### WHAT THE EXERCISE ASKS
Say how many lines hold the string "pixels", and nothing more.
◇ ◇ ◇ ◇
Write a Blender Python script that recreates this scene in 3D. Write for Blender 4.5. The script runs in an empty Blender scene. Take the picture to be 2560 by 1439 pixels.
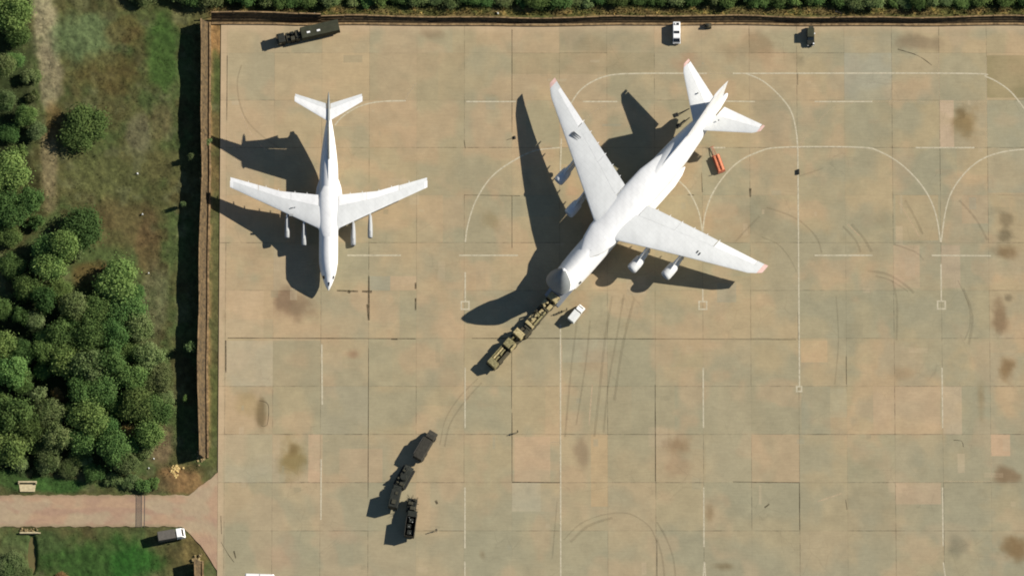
import bpy, bmesh, math, random
import numpy as np
from mathutils import Vector, Matrix
R = math.radians
random.seed(7)
# ------------------------------------------------------------------ frame
S = 9.8                      # photo pixels per metre
TILT = R(16.0)
CT, ST = math.cos(TILT), math.sin(TILT)
CX, CY = 1280.0, 719.5
scene = bpy.context.scene
COL = scene.collection

# camera: a satellite-like long lens, 16 degrees off nadir
cam = bpy.data.cameras.new('camera'); camo = bpy.data.objects.new('camera', cam); COL.objects.link(camo)
D = 3000.0
camo.location = (0, -math.sin(TILT)*D, math.cos(TILT)*D)
camo.rotation_euler = (TILT, 0, 0)
cam.sensor_width = 36; cam.lens = 36*D/(2560/S)
cam.clip_start = 10; cam.clip_end = 9000
scene.camera = camo

# sun and sky
SUNV = Vector((1.53, 0.478, 1.0)).normalized()
sun_el = math.asin(SUNV.z); sun_az = math.atan2(SUNV.x, SUNV.y)
w = bpy.data.worlds.new('World'); scene.world = w; w.use_nodes = True
nt = w.node_tree; bg = nt.nodes['Background']
sky = nt.nodes.new('ShaderNodeTexSky'); sky.sky_type = 'NISHITA'; sky.sun_disc = False
sky.dust_density = 0.2; sky.ozone_density = 2.0; sky.sun_elevation = sun_el; sky.sun_rotation = sun_az
nt.links.new(sky.outputs[0], bg.inputs[0]); bg.inputs[1].default_value = 0.05
sl = bpy.data.lights.new('sun', 'SUN'); sl.energy = 5.0; sl.angle = R(0.5); sl.color = (1.0, 0.94, 0.84)
so = bpy.data.objects.new('sun', sl); COL.objects.link(so)
so.rotation_euler = SUNV.to_track_quat('Z', 'Y').to_euler()
scene.cycles.filter_width = 1.9
scene.view_settings.view_transform = 'Standard'; scene.view_settings.look = 'None'
scene.view_settings.exposure = 0.50; scene.view_settings.gamma = 1.0
K = 1.25                     # display value of a level white surface

# ------------------------------------------------------------------ helpers
def mp(px, py, z=0.0):       # photo pixel at height z -> map metres
    return (px-CX)/S, (CY-py)/S - z*ST
def W(mx, my, z=0.0):        # map metres -> world
    return (mx, my/CT, z)
def at(px, py, z=0.0):
    mx, my = mp(px, py, z); return W(mx, my, z)
def lin(c):
    return tuple((v/255/12.92 if v/255 <= .04045 else ((v/255+.055)/1.055)**2.4) for v in c)
def alb(c):                  # display colour of a level lit surface -> base colour
    return tuple(min(v/K, .9) for v in lin(c))

def new_mat(name, rough=.8, metal=0.0):
    m = bpy.data.materials.new(name); m.use_nodes = True
    b = m.node_tree.nodes['Principled BSDF']
    b.inputs['Roughness'].default_value = rough; b.inputs['Metallic'].default_value = metal
    b.inputs['Specular IOR Level'].default_value = .3
    return m, m.node_tree, b
def nd(nt, typ, **kw):
    n = nt.nodes.new(typ)
    for k, v in kw.items(): setattr(n, k, v)
    return n
def vary(name, col, amt=.15, scale=1.5, rough=.7, metal=0.0, col2=None, rnd=0.0, spec=.3, detail=6):
    m, nt, b = new_mat(name, rough, metal)
    tc = nd(nt, 'ShaderNodeNewGeometry')
    n = nd(nt, 'ShaderNodeTexNoise'); n.inputs['Scale'].default_value = scale; n.inputs['Detail'].default_value = detail
    n.inputs['Roughness'].default_value = .65
    nt.links.new(tc.outputs['Position'], n.inputs['Vector'])
    r = nd(nt, 'ShaderNodeValToRGB')
    c2 = col2 or tuple(v*(1-amt) for v in col)
    c1 = tuple(min(1, v*(1+amt)) for v in col) if not col2 else col
    r.color_ramp.elements[0].color = (*c2, 1); r.color_ramp.elements[0].position = .35
    r.color_ramp.elements[1].color = (*c1, 1); r.color_ramp.elements[1].position = .65
    nt.links.new(n.outputs['Fac'], r.inputs['Fac'])
    out = r.outputs['Color']
    if rnd:
        oi = nd(nt, 'ShaderNodeObjectInfo')
        hs = nd(nt, 'ShaderNodeHueSaturation')
        mr = nd(nt, 'ShaderNodeMapRange'); mr.inputs['To Min'].default_value = 1-rnd; mr.inputs['To Max'].default_value = 1+rnd
        nt.links.new(oi.outputs['Random'], mr.inputs['Value']); nt.links.new(mr.outputs[0], hs.inputs['Value'])
        ma = nd(nt, 'ShaderNodeMath', operation='MULTIPLY_ADD'); ma.inputs[1].default_value = .05; ma.inputs[2].default_value = .46
        mf = nd(nt, 'ShaderNodeMath', operation='FRACT'); mm = nd(nt, 'ShaderNodeMath', operation='MULTIPLY'); mm.inputs[1].default_value = 17.3
        nt.links.new(oi.outputs['Random'], mm.inputs[0]); nt.links.new(mm.outputs[0], mf.inputs[0]); nt.links.new(mf.outputs[0], ma.inputs[0])
        nt.links.new(ma.outputs[0], hs.inputs['Hue']); nt.links.new(out, hs.inputs['Color']); out = hs.outputs['Color']
    nt.links.new(out, b.inputs['Base Color'])
    b.inputs['Specular IOR Level'].default_value = spec
    return m

class MB:
    """collects geometry in a thing's own frame (a = forward, b = to its left, z) and bakes it to world directions"""
    def __init__(s, F=None): s.v = []; s.f = []; s.F = F
    def add(s, vs, fs):
        o = len(s.v); s.v += [tuple(p) for p in vs]; s.f += [tuple(i+o for i in f) for f in fs]; return s
    def box(s, a0, a1, b0, b1, z0, z1, ta=0, tb=0, bev=0):
        v = [(a0, b0, z0), (a1, b0, z0), (a1, b1, z0), (a0, b1, z0),
             (a0+ta, b0+tb, z1), (a1-ta, b0+tb, z1), (a1-ta, b1-tb, z1), (a0+ta, b1-tb, z1)]
        return s.add(v, [(0, 3, 2, 1), (4, 5, 6, 7), (0, 1, 5, 4), (1, 2, 6, 5), (2, 3, 7, 6), (3, 0, 4, 7)])
    def prism(s, prof, b0, b1, tb=0):           # profile in (a,z), extruded across b
        n = len(prof); zs = [p[1] for p in prof]; z0, z1 = min(zs), max(zs)
        def ins(z): return tb*(z-z0)/max(1e-6, z1-z0)
        v = [(p[0], b0+ins(p[1]), p[1]) for p in prof] + [(p[0], b1-ins(p[1]), p[1]) for p in prof]
        f = [tuple(range(n)), tuple(range(2*n-1, n-1, -1))] + [(i, i+n, (i+1) % n+n, (i+1) % n) for i in range(n)]
        return s.add(v, f)
    def cyl(s, p, q, r0, r1=None, n=14):
        r1 = r0 if r1 is None else r1
        p, q = Vector(p), Vector(q); d = (q-p).normalized()
        u = d.orthogonal().normalized(); w_ = d.cross(u)
        v = []
        for c, r in ((p, r0), (q, r1)):
            for i in range(n):
                t = 2*math.pi*i/n; v.append(c+u*(r*math.cos(t))+w_*(r*math.sin(t)))
        return s.add(v, [tuple(range(n))[::-1], tuple(range(n, 2*n))]+[(i, (i+1) % n, (i+1) % n+n, i+n) for i in range(n)])
    def loft(s, rings, cap0=True, cap1=True):
        n = len(rings[0]); v = [p for r in rings for p in r]; f = []
        for k in range(len(rings)-1):
            for i in range(n):
                j = (i+1) % n; f.append((k*n+i, k*n+j, (k+1)*n+j, (k+1)*n+i))
        if cap0: f.append(tuple(range(n))[::-1])
        if cap1: f.append(tuple(range((len(rings)-1)*n, len(rings)*n)))
        return s.add(v, f)
    def build(s, name, mat, parent=None, smooth=False, loc=None, bevel=0):
        me = bpy.data.meshes.new(name)
        F = s.F
        vs = [F.d(*p) for p in s.v] if F else s.v
        me.from_pydata(vs, [], s.f); me.validate(); me.update()
        bm = bmesh.new(); bm.from_mesh(me); bmesh.ops.recalc_face_normals(bm, faces=bm.faces); bm.to_mesh(me); bm.free()
        me.materials.append(mat)
        if smooth:
            me.polygons.foreach_set('use_smooth', [True]*len(me.polygons)); me.set_sharp_from_angle(angle=R(38))
        o = bpy.data.objects.new(name, me); COL.objects.link(o)
        if parent: o.parent = parent
        if loc: o.location = loc
        if bevel:
            md = o.modifiers.new('bevel', 'BEVEL'); md.width = bevel; md.segments = 2; md.limit_method = 'ANGLE'
        return o
class Frame:                  # heading given as a vector in map space (forward)
    def __init__(s, mx, my, fx, fy, z=0):
        l = math.hypot(fx, fy); s.f = (fx/l, fy/l); s.l = (-fy/l, fx/l); s.o = (mx, my, z)
    def d(s, a, b, z):        # local -> world direction offset
        x = a*s.f[0]+b*s.l[0]; y = a*s.f[1]+b*s.l[1]; return (x, y/CT, z)
    def loc(s): return W(*s.o)
    def q(s, px, py, z):      # photo pixel at height z -> local a, b
        mx, my = mp(px, py, z); dx, dy = mx-s.o[0], my-s.o[1]
        return dx*s.f[0]+dy*s.f[1], dx*s.l[0]+dy*s.l[1]
def tag(o, label=None, cat=None, group=None, kind=None):
    if label: o['label'] = label
    if cat: o['category'] = cat
    if group: o['group'] = group
    if kind: o['kind'] = kind
    return o
def thing(name, label, cat, F, group=None):
    o = bpy.data.objects.new(name, None); COL.objects.link(o); o.location = F.loc() if isinstance(F, Frame) else F
    o.empty_display_size = .5
    return tag(o, label, cat, group)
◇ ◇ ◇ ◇
### WORKED SOLUTION
2